No es el único flujo, claro está.
En estos mismos momentos nosotros, los sedentarios, hacemos que otra avalancha -ingente, muerta, acaparadora y excluyente- se dirija hacia nuestras residencias. Energía, agua, materiales y alimentos en una cuantía de unos 70.000 millones de kilos diarios, sólo en los países industrializados, son imantados hacia un sin retorno. Es un gasto sin reposición y con la aberrante secuela de una fétida estela de residuos.
Humos, metales, basuras y ruido son arrojados hacia el derredor en una cuantía que a menudo supera, en tonelaje, a la producción primaria de los sectores industriales.
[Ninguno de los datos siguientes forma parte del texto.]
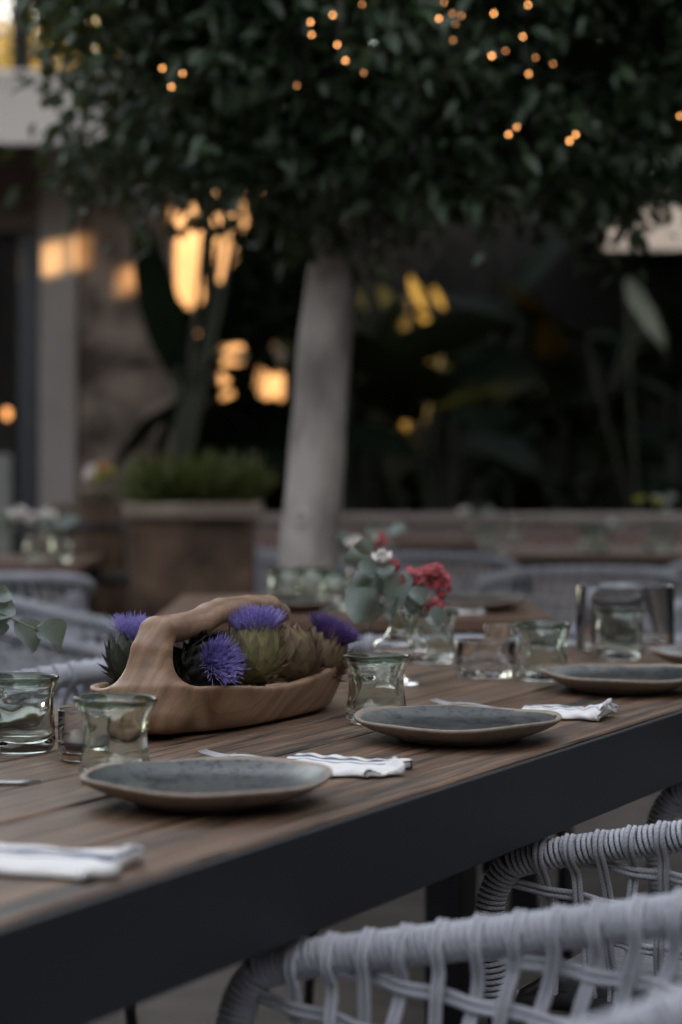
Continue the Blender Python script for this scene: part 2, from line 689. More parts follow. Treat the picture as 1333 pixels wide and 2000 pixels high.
b = MB()
b.box((lx(150), .02, 0), (lx(335), .30, 2.88), .01)
b.build('stone_wall', M['rough_plaster'], bl, False)
b = MB()
b.box((lx(79), -.05, 0), (lx(149.5), .32, 2.88), .012)
b.build('pilaster', M['plaster'], bl, False)
b = MB()
b.box((-3.0, .0, 2.36), (lx(78.5), .30, 2.88), .01)
b.build('lintel', M['soffit'], bl, False)
b = MB()
b.box((-3.0, -1.02, 2.884), (lx(335) + .1, .6, 2.92), .0)
b.build('soffit', M['soffit'], bl, False)
b = MB()
b.box((-3.0, -1.08, 2.655), (lx(366, bY - 1.05), -1.024, 2.94), .008)
b.build('fascia', M['fascia'], bl, False)
b = MB()
b.box((-3.0, -1.08, 2.944), (lx(335) + .15, .6, 3.02), .01)
b.build('roof', M['fascia'], bl, False)
# door frame, glass and dark room
df = MB()
df.box((lx(34), .03, 0), (lx(78), .12, 2.355), .006)
dfr = df.build('door_frame', M['dark_paint'], bl, False)
df = MB()
df.box((lx(-130), .05, 0), (lx(33.5), .062, 2.3), 0)
M['door_pane'] = m_glass('door_glass_pane', (.7, .72, .72))
df.build('door_glass', M['door_pane'], dfr, False)
df = MB()
df.box((lx(-330), 2.6, 0), (lx(160), 2.66, 2.98), 0)
df.box((lx(150), .32, 0), (lx(158), 2.6, 2.98), 0)
df.box((-3.0, .62, 2.99), (lx(158), 2.66, 3.02), 0)
df.box((-3.06, .0, 0), (-3.001, 2.66, 2.98), 0)
df.build('interior_wall', M['dark_room'], bl, False)
# what shows inside the doorway
cb = thing('white_cabinet', 'pale white cabinet standing inside the dark doorway', 'cabinet', (-2.6 + lx(12, 12.6) - .0, 12.6, 0))
b = MB()
b.box((-.10, -.1, 0), (.08, .1, 1.16), .008)
b.build('cabinet_body', M['white_paint'], cb, False)
b = MB()
b.box((-.085, -.112, .1), (-.012, -.1, 1.10), .003)
b.build('cabinet_door', M['white_paint'], cb, False)
b = MB()
b.box((-.006, -.112, .1), (.065, -.1, 1.10), .003)
b.build('cabinet_door', M['white_paint'], cb, False)
lp = thing('table_lamp', 'small lit lamp glowing on the cabinet inside the doorway', 'lamp', at(14, 800, 12.6) - Vector((0, 0, .262)))
lp.location.z = 1.163
v, f, uv = lathe([(0, 0), (.045, 0), (.045, .012), (.01, .02), (.008, .2), (0, .2)], 16)
mk('lamp_stem', v, f, M['leg_metal'], lp)
v, f, uv = lathe([(0, .20), (.018, .21), (.024, .235), (.016, .26), (0, .265)], 14)
mk('bulb', v, f, M['lamp'], lp)

# --- the sunlit wall behind the planting
sw = MB()
sw.box((-2.4, 14.2, 0), (-.38, 14.4, 3.6), .01)
tag(sw.build('rendered_wall', M['sunny_wall'], None, False), 'pale wall glowing in low orange sun beyond the dark leaves', 'wall')

# --- black fence added to keep the depth behind the jungle dark
fn = thing('dark_backing_fence', 'nearly black fence added to keep the depth behind the big leaved plants dark', 'fence', (-.46, 14.6, 0))
pm = None
for k in range(44):
    if pm is None:
        b = MB()
        b.box((0, 0, 0), (.145, .03, 3.1), .006)
        o = b.build('board', M['fence'], fn, False)
        pm = o.data
    else:
        o = inst('board', pm, fn)
    o.location = (k * .15, rng.uniform(-.004, .004), rng.uniform(-.02, .02))
b = MB()
b.box((0, .035, 0), (6.6, .06, 3.1), 0)
b.build('backing_panel', M['fence'], fn, False)

# --- roof over the planting on the right
pr = thing('pergola', 'flat roofed shelter with cream fascia over the dark planting', 'shelter', (1.58, 12.9, 0))
b = MB()
b.box((0, 0, 2.385), (6.5, .09, 2.78), .008)
b.build('fascia', M['fascia'], pr, False)
b = MB()
b.box((0, .092, 2.60), (6.5, 2.6, 2.78), .0)
b.build('roof', M['soffit'], pr, False)
for xx in (3.2, 5.6):
    b = MB()
    b.box((xx, .1, 0), (xx + .14, .24, 2.598), .008)
    b.build('post', M['dark_paint'], pr, False)

# --- low garden wall with patterned tiles
wy = 11.0
gw = thing('garden_wall', 'low rendered garden wall with a row of rosette tiles', 'wall', (-.5, wy, 0))
b = MB()
b.box((0, 0, 0), (6.5, .25, .80), .004)
b.build('wall_body', M['garden_wall'], gw, False)
b = MB()
b.box((-.02, -.03, .803), (6.5, .28, .845), .008)
b.build('coping', M['garden_wall'], gw, False)
tm = None
for k in range(40):
    if tm is None:
        b = MB()
        b.box((-.074, -.010, -.074), (.074, 0, .074), .003)
        o = b.build('tile', M['tile'], gw, False)
        tm = o.data
    else:
        o = inst('tile', tm, gw)
    o.location = (.12 + .155 * k, -.001, .70)

# --- added wall out of the frame, blocks and shapes the sun over the terrace
nb = thing('sun_blocker_wall', 'unseen wall added at the right to block the sun from the terrace', 'building', (4.6, 0, 0))
oy, oz = 7.27, 3.93     # gap made to throw a sun patch on the stone wall
b = MB()
b.box((0, -14, 0), (.12, oy - .17, 7.6), 0)
b.box((0, 9.902, 0), (.12, 10.78, 2.5), 0)
b.box((0, 10.782, 0), (.12, 17, 4.7), 0)
b.box((0, oy - .17, 0), (.12, oy + .15, oz - .10), 0)
b.box((0, oy - .17, oz + .11), (.12, oy + .15, 7.6), 0)
cuts = [(oy + .19, oy + .345, oz - .30, oz - .12), (oy + .385, oy + .52, oz + .0, oz + .15), (oy + .56, oy + .69, oz - .22, oz - .09)]  # small gaps cut to throw sun dapples on the stone wall
yy0 = oy + .15
for (ya, yb, za, zb) in cuts:
    b.box((0, yy0, 0), (.12, ya, 7.6), 0)
    b.box((0, ya, 0), (.12, yb, za), 0)
    b.box((0, ya, zb), (.12, yb, 7.6), 0)
    yy0 = yb
b.box((0, yy0, 0), (.12, 9.9, 7.6), 0)
b.build('wall', M['dark_stucco'], nb, False)
# added walls behind and left of the viewer, cutting low sky light
cw = thing('sky_blocker_walls', 'unseen walls added behind and left of the viewer to cut sky light', 'building', (0, -3.6, 0))
b = MB()
b.box((-5.6, -.4, 0), (4.5, 0, 4.6), 0)
b.build('wall', M['dark_stucco'], cw, False)
b = MB()
b.box((-6.0, -.4, 0), (-5.602, 14.6, 4.8), 0)
b.build('added_side_wall', M['dark_stucco'], cw, False)
for xx in (-3.6, -1.2, 1.2):  # made-up windows on the added rear wall
    b = MB()
    b.box((xx, .001, .9), (xx + 1.1, .05, 2.3), .005)
    w = b.build('window', M['dark_paint'], cw, False)
    b = MB()
    b.box((xx + .06, .051, .96), (xx + 1.04, .056, 2.24), 0)
    b.build('pane', M['door_pane'], w, False)
b = MB()
b.box((-.05, oy - .19, oz - .14), (-.003, oy + .17, oz - .103), .004)
b.build('sun_gap_sill', M['plaster'], nb, False)  # ledge under the sun gap of the added wall
b = MB()
b.box((.05, oy - .03, oz - .095), (.07, oy + .0, oz + .105), 0)
b.build('sun_gap_bar', M['dark_paint'], nb, False)  # bar across the sun gap of the added wall


# --- slats added above the frame to darken the rear tables and planting
sc_ = thing('added_shade_canopy', 'unseen slatted canopy added to darken the rear tables and planting', 'canopy', (.25, 10.0, 4.0))
slat = None
for k in range(46):
    if slat is None:
        b = MB()
        b.box((-2.25, -.052, 0), (2.25, .052, .04), .004)
        o = b.build('slat', M['fence'], sc_, False)
        slat = o.data
    else:
        o = inst('slat', slat, sc_)
    o.location = (0, -2.0 + k * .121, 0)
for xx in (-2.05, 0, 2.05):
    b = MB()
    b.box((xx - .05, -2.1, -.16), (xx + .05, 3.6, -.002), .005)
    b.build('beam', M['fence'], sc_, False)
for (xx, yy) in ((-2.05, -2.0), (-2.05, 2.1), (2.05, -2.0), (2.05, 3.4)):
    b = MB()
    b.box((xx - .05, yy - .05, -4.0), (xx + .05, yy + .05, -.162), .005)
    b.build('post', M['fence'], sc_, False)


# ================================================================== FOLIAGE
def leaf_template(ns=3, fold=.18, droop=.25, belly=.45):
    """leaf of unit length along +x, unit width in y"""
    vs, fs = [], []
    for i in range(ns + 1):
        t = i / ns
        w = .5 * math.sin(PI * min(1, t ** (.6 + belly * .5)) ) if 0 < i < ns else (.06 if i == 0 else .015)
        z = -droop * t * t
        for s in (-1, 0, 1):
            vs.append((t, s * w, z + abs(s) * fold * w))
    for i in range(ns):
        for s in (0, 1):
            a = i * 3 + s
            fs.append((a, a + 3, a + 4, a + 1))
    return np.array(vs), fs


def rotmats(dirs, roll):
    """rotation matrices with local x along dirs and the leaf's face turned up, rolled"""
    x = dirs / (np.linalg.norm(dirs, axis=1)[:, None] + 1e-9)
    up = np.tile([0, 0, 1.0], (len(x), 1))
    y = np.cross(up, x)
    ny = np.linalg.norm(y, axis=1)[:, None]
    y = np.where(ny > 1e-3, y / (ny + 1e-9), [0, 1, 0])
    z = np.cross(x, y)
    c, s = np.cos(roll)[:, None], np.sin(roll)[:, None]
    y2 = y * c + z * s
    z2 = -y * s + z * c
    return np.stack([x, y2, z2], 2)


def scatter(tmpl, faces, pos, R, L, W):
    tv = tmpl[None] * np.stack([L, W, L], 1)[:, None, :]
    v = np.einsum('nij,nkj->nki', R, tv) + pos[:, None, :]
    n, k = v.shape[:2]
    fa = np.array(faces)
    f = (fa[None] + (np.arange(n) * k)[:, None, None]).reshape(-1, fa.shape[1])
    return v.reshape(-1, 3), f


def crown_leaves(clumps, per, spread, lmin, lmax, wr, down=.35):
    C = np.repeat(clumps, per, 0)
    off = rng.normal(0, 1, C.shape) * spread
    pos = C + off
    cen = clumps.mean(0)
    outd = C - cen
    outd /= np.linalg.norm(outd, axis=1)[:, None] + 1e-6
    d = outd * .5 + rng.normal(0, .65, C.shape)
    d[:, 2] -= down
    L = rng.uniform(lmin, lmax, len(C))
    W = L * rng.uniform(wr * .8, wr * 1.2, len(C))
    return pos, d, L, W


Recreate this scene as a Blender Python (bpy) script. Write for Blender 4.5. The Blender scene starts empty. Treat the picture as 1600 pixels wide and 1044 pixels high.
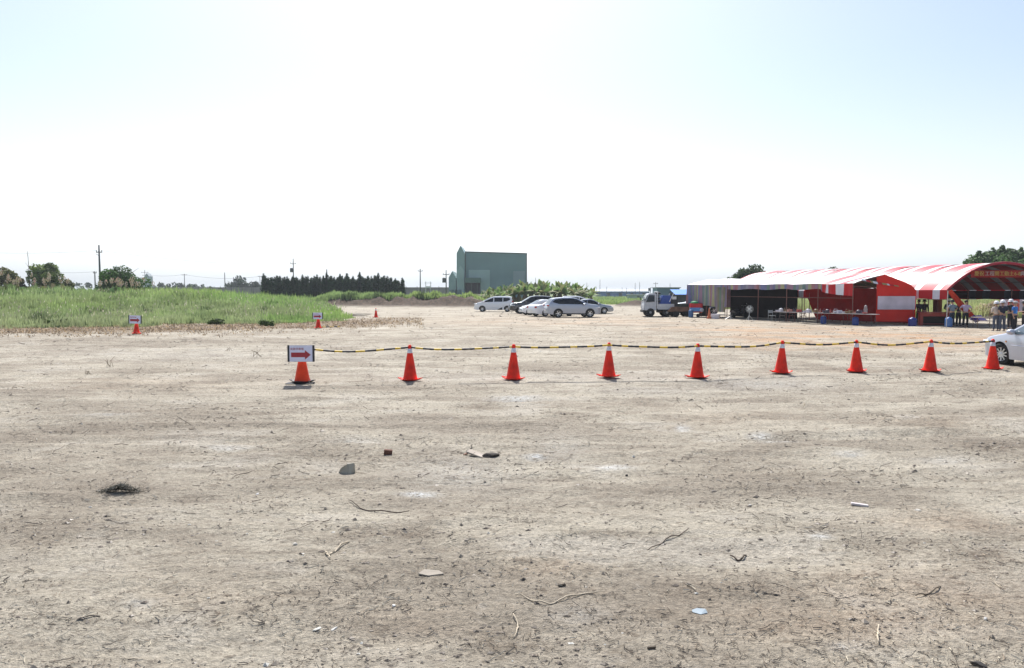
import bpy, bmesh, math, random
import numpy as np
from mathutils import Vector, Matrix
PI = math.pi
R = math.radians
random.seed(7)
rng = np.random.default_rng(11)
S = bpy.context.scene
COL = S.collection

# ------------------------------------------------------------------ camera
FPX = 1100.0; HOR = 457.0; CH = 2.1
TH = math.atan((522 - HOR) / FPX)
cam = bpy.data.cameras.new('camera'); cam.sensor_width = 36; cam.lens = FPX / 1600 * 36
cam.clip_start = 0.1; cam.clip_end = 9000
co = bpy.data.objects.new('camera', cam); COL.objects.link(co)
co.location = (0, 0, CH); co.rotation_euler = (PI / 2 - TH, 0, 0)
S.camera = co

# ------------------------------------------------------------------ light
SUN_EL = R(54); SUN_AZ = R(-7)          # azimuth from +Y, clockwise (seen from above) positive
w = bpy.data.worlds.new('World'); S.world = w; w.use_nodes = True
nt = w.node_tree; nt.nodes.clear()
sky = nt.nodes.new('ShaderNodeTexSky'); sky.sky_type = 'NISHITA'; sky.sun_disc = False
sky.sun_elevation = SUN_EL; sky.sun_rotation = SUN_AZ
sky.air_density = 1.0; sky.dust_density = 1.9; sky.ozone_density = 1.6; sky.altitude = 0
bg = nt.nodes.new('ShaderNodeBackground'); bg.inputs[1].default_value = 0.12
ow = nt.nodes.new('ShaderNodeOutputWorld')
tint = nt.nodes.new('ShaderNodeVectorMath'); tint.operation = 'MULTIPLY'; tint.inputs[1].default_value = (1.045, 1.02, 1.0)
nt.links.new(sky.outputs[0], tint.inputs[0]); # pale haze towards the horizon: the sky loses its warm tone low down
gtc = nt.nodes.new('ShaderNodeTexCoord'); gsx = nt.nodes.new('ShaderNodeSeparateXYZ'); nt.links.new(gtc.outputs['Generated'], gsx.inputs[0])
gmr = nt.nodes.new('ShaderNodeMapRange'); gmr.interpolation_type = 'SMOOTHSTEP'; gmr.inputs['From Min'].default_value = .0; gmr.inputs['From Max'].default_value = .30
gmr.inputs['To Min'].default_value = .95; gmr.inputs['To Max'].default_value = .1; nt.links.new(gsx.outputs['Z'], gmr.inputs[0])
gbw = nt.nodes.new('ShaderNodeRGBToBW'); nt.links.new(tint.outputs[0], gbw.inputs[0])
gvm = nt.nodes.new('ShaderNodeVectorMath'); gvm.operation = 'SCALE'; gvm.inputs[0].default_value = (1.03, 1.10, 1.15); nt.links.new(gbw.outputs[0], gvm.inputs['Scale'])
gmx = nt.nodes.new('ShaderNodeMix'); gmx.data_type = 'RGBA'; nt.links.new(gmr.outputs[0], gmx.inputs[0]); nt.links.new(tint.outputs[0], gmx.inputs[6]); nt.links.new(gvm.outputs[0], gmx.inputs[7])
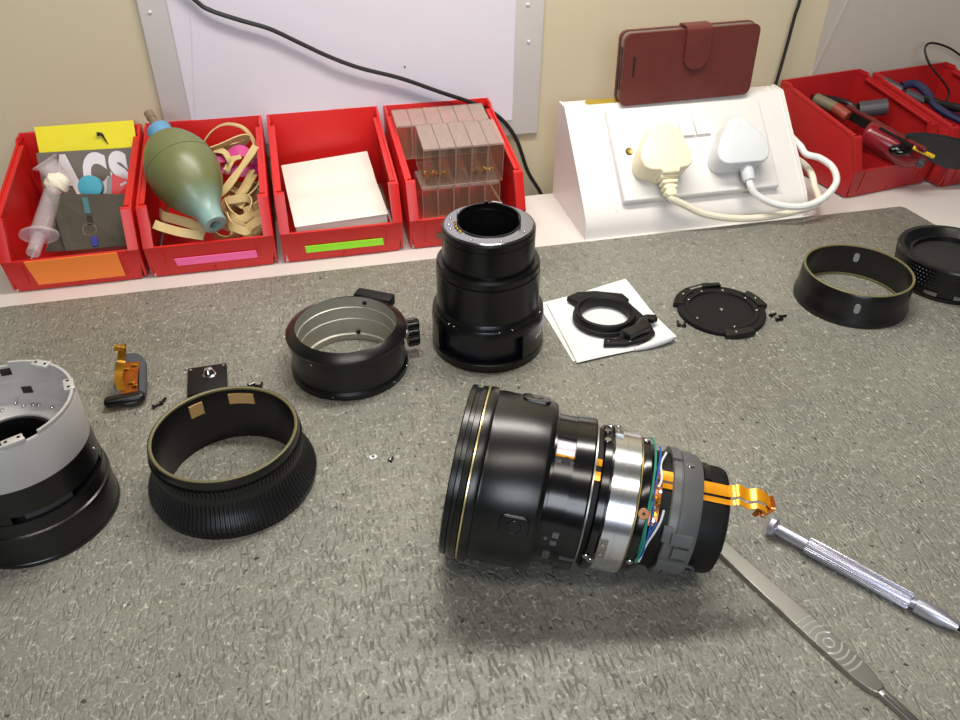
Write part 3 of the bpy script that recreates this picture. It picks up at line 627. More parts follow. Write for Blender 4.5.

Se trata de un fenómeno diametralmente contrario al vaivén de las aves. Un consumismo que no se percata de que, nos pongamos como nos pongamos, todo en este mundo es importación. A no ser que le dejemos trabajar a lo espontáneo y sepamos aprovechar su imponente capacidad de renovación a partir de los ahorros acumulados a lo largo de miles de siglos.
No lo hacemos y por eso anualmente conseguimos destruir para siempre aproximadamente el 1% de la riqueza natural del planeta. Pero no desde hace poco: ese es el ritmo al que avanza la erosión de nuestro patrimonio fundacional durante los últimos treinta años. Hemos erradicado ya, por tanto, un tercio de nuestro propio potencial de desarrollo y bienestar futuros.
Nada más sencillo que calcular el tiempo que, de seguir así, le queda a la insostenibilidad de nuestro modelo de vida. No se trata de nomadear, sino de no agotar amparados por la distancia entre la producción y el consumo. Por supuesto, ni el Fondo Monetario Internacional, ni el Banco Mundial abordan esta otra cuenta de resultados.
La globalización lo es, ante todo, del agotamiento de los amaneceres por llegar.